** TASK DESCRIPTION **
Transcribe the listing below from its opening line up to and including the line that contains "R = random.Random(7)"; reproduce nothing else.

━━━━━━━━━━━━━━━━━━━━━━━━━━━━━━

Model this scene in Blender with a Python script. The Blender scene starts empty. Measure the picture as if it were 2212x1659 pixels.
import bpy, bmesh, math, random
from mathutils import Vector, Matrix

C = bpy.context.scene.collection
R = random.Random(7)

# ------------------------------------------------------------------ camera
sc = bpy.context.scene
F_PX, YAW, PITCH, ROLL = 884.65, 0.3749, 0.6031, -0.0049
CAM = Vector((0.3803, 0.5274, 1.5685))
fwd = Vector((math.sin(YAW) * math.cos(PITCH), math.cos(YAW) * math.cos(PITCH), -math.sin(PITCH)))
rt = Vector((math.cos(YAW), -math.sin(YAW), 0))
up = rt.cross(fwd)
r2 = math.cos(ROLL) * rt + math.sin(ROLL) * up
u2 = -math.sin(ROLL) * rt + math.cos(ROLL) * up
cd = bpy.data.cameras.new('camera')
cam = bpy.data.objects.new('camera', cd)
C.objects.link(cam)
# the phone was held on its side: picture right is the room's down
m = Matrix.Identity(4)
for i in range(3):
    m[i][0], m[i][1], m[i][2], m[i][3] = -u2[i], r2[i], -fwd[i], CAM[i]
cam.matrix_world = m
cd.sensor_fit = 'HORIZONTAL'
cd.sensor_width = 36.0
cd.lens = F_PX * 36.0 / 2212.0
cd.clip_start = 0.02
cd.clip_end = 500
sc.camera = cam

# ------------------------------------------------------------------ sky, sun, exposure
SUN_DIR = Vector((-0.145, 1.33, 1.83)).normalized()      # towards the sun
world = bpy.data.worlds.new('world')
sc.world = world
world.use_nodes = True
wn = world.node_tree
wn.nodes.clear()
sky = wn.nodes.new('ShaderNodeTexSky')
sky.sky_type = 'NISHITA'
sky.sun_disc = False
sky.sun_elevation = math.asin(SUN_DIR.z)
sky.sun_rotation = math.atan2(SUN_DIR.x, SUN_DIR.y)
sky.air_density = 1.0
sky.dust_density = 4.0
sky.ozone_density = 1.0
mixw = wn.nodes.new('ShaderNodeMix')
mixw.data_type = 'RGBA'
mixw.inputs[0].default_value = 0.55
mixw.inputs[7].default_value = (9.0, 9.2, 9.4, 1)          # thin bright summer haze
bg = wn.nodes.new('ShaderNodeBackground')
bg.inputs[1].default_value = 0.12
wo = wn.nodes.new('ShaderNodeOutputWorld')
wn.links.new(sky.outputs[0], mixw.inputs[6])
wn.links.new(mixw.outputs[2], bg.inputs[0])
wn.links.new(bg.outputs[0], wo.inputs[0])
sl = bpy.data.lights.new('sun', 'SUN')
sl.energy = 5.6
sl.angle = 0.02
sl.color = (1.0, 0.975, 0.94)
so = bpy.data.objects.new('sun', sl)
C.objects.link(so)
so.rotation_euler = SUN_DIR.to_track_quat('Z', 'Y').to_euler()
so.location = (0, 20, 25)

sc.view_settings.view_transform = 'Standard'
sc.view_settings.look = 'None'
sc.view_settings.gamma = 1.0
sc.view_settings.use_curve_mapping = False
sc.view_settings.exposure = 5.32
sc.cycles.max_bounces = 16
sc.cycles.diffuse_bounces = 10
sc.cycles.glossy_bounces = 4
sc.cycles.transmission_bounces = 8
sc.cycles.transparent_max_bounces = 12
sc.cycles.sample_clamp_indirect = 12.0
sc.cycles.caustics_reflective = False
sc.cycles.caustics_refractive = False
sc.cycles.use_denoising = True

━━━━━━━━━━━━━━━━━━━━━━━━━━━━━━

** TASK RESULT **
Model this scene in Blender with a Python script. The Blender scene starts empty. Measure the picture as if it were 2212x1659 pixels.
import bpy, bmesh, math, random
from mathutils import Vector, Matrix

C = bpy.context.scene.collection
R = random.Random(7)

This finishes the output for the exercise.